Dava konusu hükümler hakkında
yürürlüğün durdurulması kararı verildiği takdirde, hukuk sistemimizde herhangi
bir boşluk meydana gelmeyecek, sadece, Anayasa’ya aykırı olan uygulama
durdurulmuş olacaktır.
Ancak, dava konusu hükümler
yönünden “yürürlüğü durdurma” kararı verilmeyip de iptal kararı verilmesi
halinde, bu iptal kararı büyük olasılıkla etkisiz kalacaktır.
Öte yandan, anayasal düzenin,
hukuka aykırı kural ve düzenlemelerden en kısa sürede arındırılması, hukuk
devleti olmanın en önemli gerekleri arasında sayılmaktadır. Anayasaya
aykırılıkların sürdürülmesi, özenle korunması gereken “hukukun üstünlüğü”
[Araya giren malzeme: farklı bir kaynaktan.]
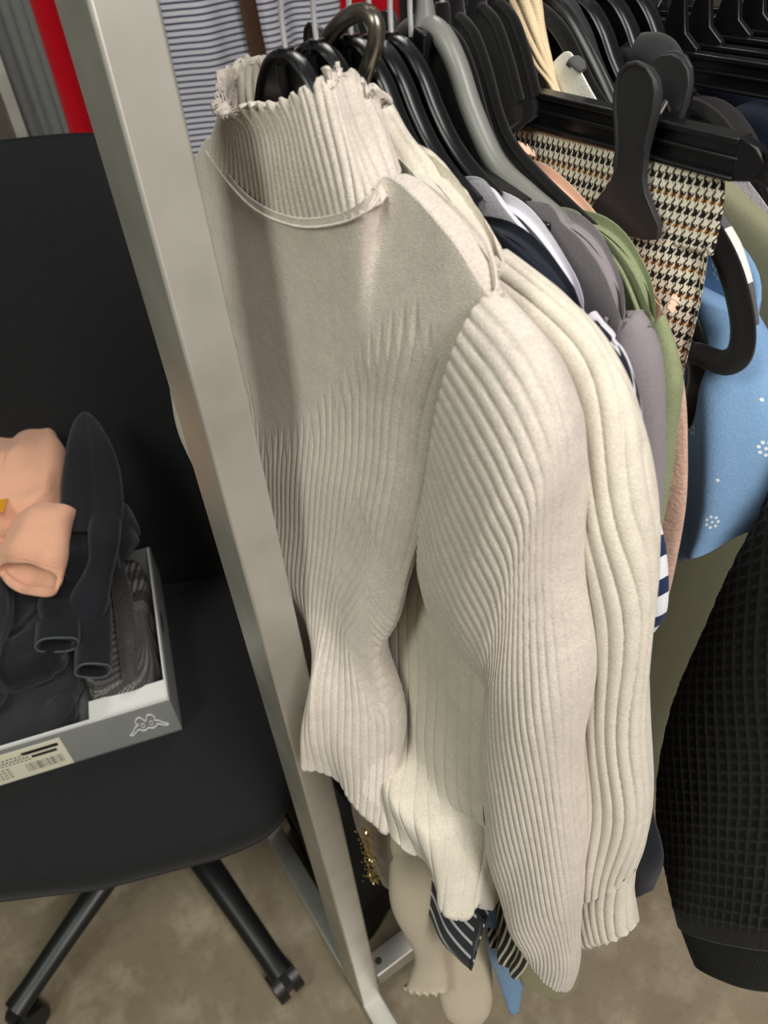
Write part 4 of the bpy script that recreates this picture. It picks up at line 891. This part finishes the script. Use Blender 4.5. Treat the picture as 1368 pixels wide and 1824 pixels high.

ilkesini de zedeleyecektir. Hukukun üstünlüğünün sağlanamadığı bir düzende ise
kişi hak ve özgürlükleri güvence altında sayılamayacağından, bu ilkenin
zedelenmesi hukuk devleti yönünden giderilmesi olanaksız durum ve zararlara yol
açacaktır.
Bu zarar ve durumların
doğmasını önlemek amacıyla, Anayasa’ya açıkça aykırı olan “yokluklarının
tespiti” ya da “iptalleri” istenen hükümlerin, iş bu dava sonuçlanıncaya kadar
(6723 sayılı Kanun’un Resmi Gazete’de yayımlanarak yürürlüğe gireceği olgusu da
nazara alınarak) yürürlüklerinin de durdurulması istemiyle Anayasa Mahkemesi’ne
dava açılmıştır.
VIII. SONUÇ VE İSTEM
01.07.2016 tarihli ve 6723
sayılı “Danıştay Kanunu ile Bazı Kanunlarda Değişiklik
Yapılmasına Dair Kanun”un;
1.
6723 sayılı Kanunun “ÖNCELİKLE TÜMÜNÜN YOK
HÜKMÜNDE OLDUĞUNUN SAPTANMASINA”,
2.
Bu talebimizin kabûle şâyan görülmemesi
halinde 6723 sayılı Kanunun
“TÜMÜNÜN ŞEKİL BAKIMINDAN ANAYASA’YA
AYKIRILIĞI NEDENİYLE
İPTALİNE”,
3.
Bu talebimizin de kabûle şâyan görülmemesi
halinde, 6723 sayılı Kanunun;
1.
1. maddesinin Anayasa’nın 2., 90, 138., 139.
140. ve 155. maddelerine,
2.
12. maddesinin Anayasa’nın 2, 10., 138.,
139., 140. ve 155. maddelerine,
3.
17. maddesinin Anayasa’nın 2., 90., 138.,
139., 140. ve 154. maddelerine,
4.
22. maddesinin Anayasa’nın 2., 10., 138.,
139., 140. ve 154. maddelerine,
Aykırı olduklarından öncelikle
“yok” hükmünde olduklarının tespitine ya da gerek şekil ve gerekse esas
bakımından iptallerine ve uygulanmaları halinde giderilmesi güç ya da olanaksız
zarar ve durumlar doğacağı için, işbu dava sonuçlanıncaya kadar yürürlüklerinin
durdurulmasına karar verilmesine ilişkin istemimizi saygı ile arz ederiz".”